As the ghost of their dearly departed father, Sam D. White easily pulls focus, going about his normal day in his own home. He eats a grapefruit, takes his Metamucil and gets his dog to clean up some spilled pretzels off the floor, unseen and unbothered by his children. The juxtaposition of living and dead is matter-of-fact and amusing. 

Photo by Zane Williams.

Photo by Zane Williams.

One of the formative memories for Ruhl’s mother was playing the lead in Peter Pan as a young person at a local children’s theater. So the third section of the play is a surreal mash-up of the J.M. Barrie story and the essential elements of the five brothers and sisters — representing the urge to temporarily escape reality by retreating to the theater. Thematically, it is not a long “flight” from the story of an orphan boy who refuses to grow up, to a newly “orphaned” woman who, at age 70, refuses to consider her own death. And a roadmap for this dream-like detour to Neverland and signposted liberally, sometimes awkwardly, in the script. 

When the 60- and 70-something siblings join Ann for a trip to Neverland, Ruhl’s poetic and playful language finally emerges but the magical parallels to the Peter Pan story fade quickly.
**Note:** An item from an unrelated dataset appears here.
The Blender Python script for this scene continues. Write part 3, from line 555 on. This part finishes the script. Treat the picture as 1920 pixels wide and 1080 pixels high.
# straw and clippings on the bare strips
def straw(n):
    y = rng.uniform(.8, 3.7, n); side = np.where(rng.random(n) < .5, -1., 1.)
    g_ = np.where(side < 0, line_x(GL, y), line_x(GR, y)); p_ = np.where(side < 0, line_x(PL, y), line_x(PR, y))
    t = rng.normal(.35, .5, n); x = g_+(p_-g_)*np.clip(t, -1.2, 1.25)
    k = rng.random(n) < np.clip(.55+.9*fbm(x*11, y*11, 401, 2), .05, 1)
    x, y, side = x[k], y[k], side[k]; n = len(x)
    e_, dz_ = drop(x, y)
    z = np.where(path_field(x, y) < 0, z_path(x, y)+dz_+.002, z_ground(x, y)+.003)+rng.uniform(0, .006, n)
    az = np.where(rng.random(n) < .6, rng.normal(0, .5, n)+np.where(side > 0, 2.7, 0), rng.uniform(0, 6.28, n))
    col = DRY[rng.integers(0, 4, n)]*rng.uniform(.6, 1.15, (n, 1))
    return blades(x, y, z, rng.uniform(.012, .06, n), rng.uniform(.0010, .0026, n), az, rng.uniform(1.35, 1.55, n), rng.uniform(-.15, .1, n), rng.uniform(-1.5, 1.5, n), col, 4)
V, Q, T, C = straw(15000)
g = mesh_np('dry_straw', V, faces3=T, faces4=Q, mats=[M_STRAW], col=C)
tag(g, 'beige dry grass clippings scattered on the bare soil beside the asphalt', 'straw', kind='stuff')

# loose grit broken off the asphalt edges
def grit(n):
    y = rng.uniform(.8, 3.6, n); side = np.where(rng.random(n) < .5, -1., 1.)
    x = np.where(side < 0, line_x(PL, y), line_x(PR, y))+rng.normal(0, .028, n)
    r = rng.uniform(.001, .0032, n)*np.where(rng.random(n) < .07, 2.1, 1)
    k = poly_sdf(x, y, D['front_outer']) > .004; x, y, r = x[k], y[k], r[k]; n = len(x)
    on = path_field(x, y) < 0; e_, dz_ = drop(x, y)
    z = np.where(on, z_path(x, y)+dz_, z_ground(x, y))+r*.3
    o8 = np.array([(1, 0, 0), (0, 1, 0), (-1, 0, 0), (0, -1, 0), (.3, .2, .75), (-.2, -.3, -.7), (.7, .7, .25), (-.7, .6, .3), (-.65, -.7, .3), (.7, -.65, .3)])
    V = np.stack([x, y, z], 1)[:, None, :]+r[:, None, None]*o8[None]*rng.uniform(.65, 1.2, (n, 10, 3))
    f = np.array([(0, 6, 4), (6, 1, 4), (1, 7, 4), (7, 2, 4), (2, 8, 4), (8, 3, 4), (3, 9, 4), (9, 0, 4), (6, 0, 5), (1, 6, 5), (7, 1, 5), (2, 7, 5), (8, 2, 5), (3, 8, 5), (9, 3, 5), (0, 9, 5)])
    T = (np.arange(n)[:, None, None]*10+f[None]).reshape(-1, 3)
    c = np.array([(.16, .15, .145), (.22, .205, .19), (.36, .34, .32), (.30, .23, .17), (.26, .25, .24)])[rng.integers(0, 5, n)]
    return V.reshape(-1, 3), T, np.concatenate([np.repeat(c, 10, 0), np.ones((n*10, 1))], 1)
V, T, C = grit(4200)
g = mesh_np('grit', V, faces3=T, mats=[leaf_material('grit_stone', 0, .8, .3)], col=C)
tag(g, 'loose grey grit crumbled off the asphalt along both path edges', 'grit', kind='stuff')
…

And when Sweeney actually flies into the air, the worrisome strain of the cables on her Peter Pan costume replaces any awe we might feel with concern for her safety. 

In an interview, Ruhl describes the exercise she gave to her playwriting students at Yale about writing a play simply as a gift to a person in their lives, and how meaningful the experience was. I sincerely hope that Ruhl’s mother treasures this play, but I also wish it ultimately meant more to the rest of us.